Doing a PhD may not make sense purely from a financial perspective, but few things in life do. You don't buy a bigger home or have hobbies to make more money either. A PhD is one of those things you don't do for money, but because you find some inherent value in it.




> A PhD is one of those things you don't do for money, but because you find some inherent value in it.

We must not run the same circles. The number of people I know who abandoned a post doc (they were fucking miserable) is probably triple the number of people I know who got a PhD.

If your statement were true I can’t fathom why people would drop out.


People typically don't start a PhD with the expectation of making more money. They start it because they think research will be interesting.

Many people drop out once they realize that doing a PhD is not for them. I've seen estimates that the average dropout rates are something like 40-50%. Many of them are high achievers, who are very good at completing well-defined tasks given to them, but who don't enjoy working on more open-ended problems.
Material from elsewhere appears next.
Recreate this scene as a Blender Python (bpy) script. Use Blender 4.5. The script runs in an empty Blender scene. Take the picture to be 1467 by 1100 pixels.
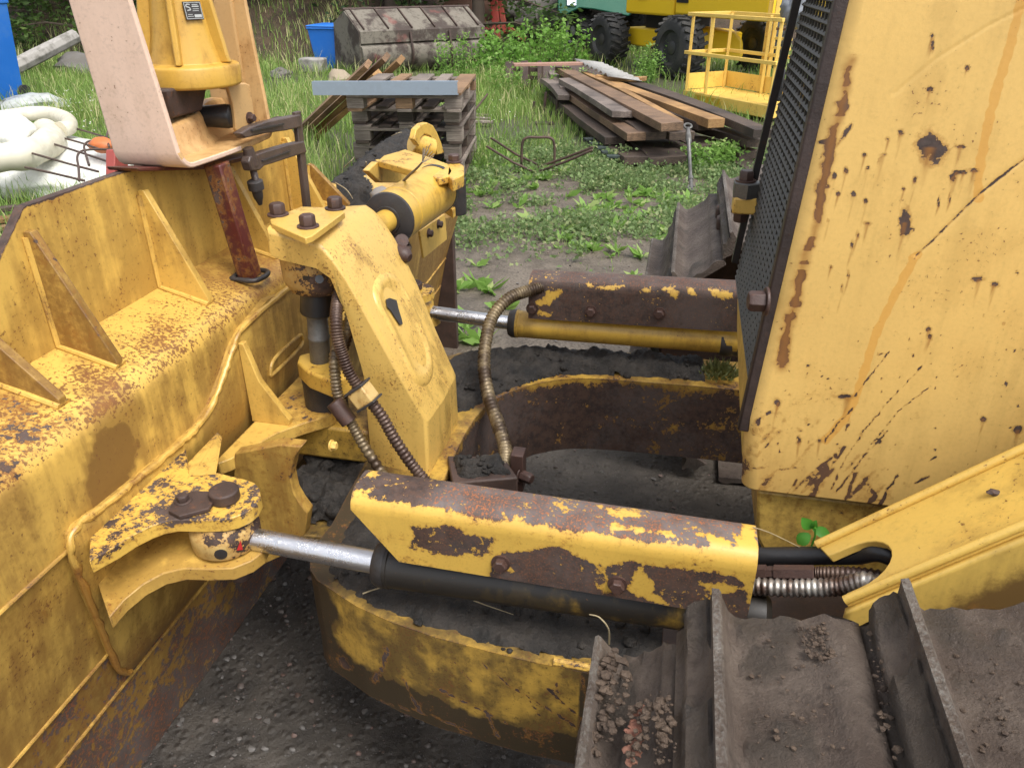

Others are driven out by the intense pressure and the expectations of long working hours that are present in some labs, particularly in elite universities. And some, in countries where people doing PhD are considered students rather than junior professionals, cannot tolerate the poverty imposed on them.


The post you're responding to said abandoning a postdoc. The PhD was completed. So I'm not sure it has anything to do with not enjoying open ended work.


I assumed that was a mistake. Because the post said they knew about three times more people who abandoned a postdoc than people with a PhD.


People try lots of things like learning to play the guitar, or marathon running, only to discover it’s harder than they thought and drop out.

You can tell when people are in it for the money because they keep doing it even when it makes them miserable.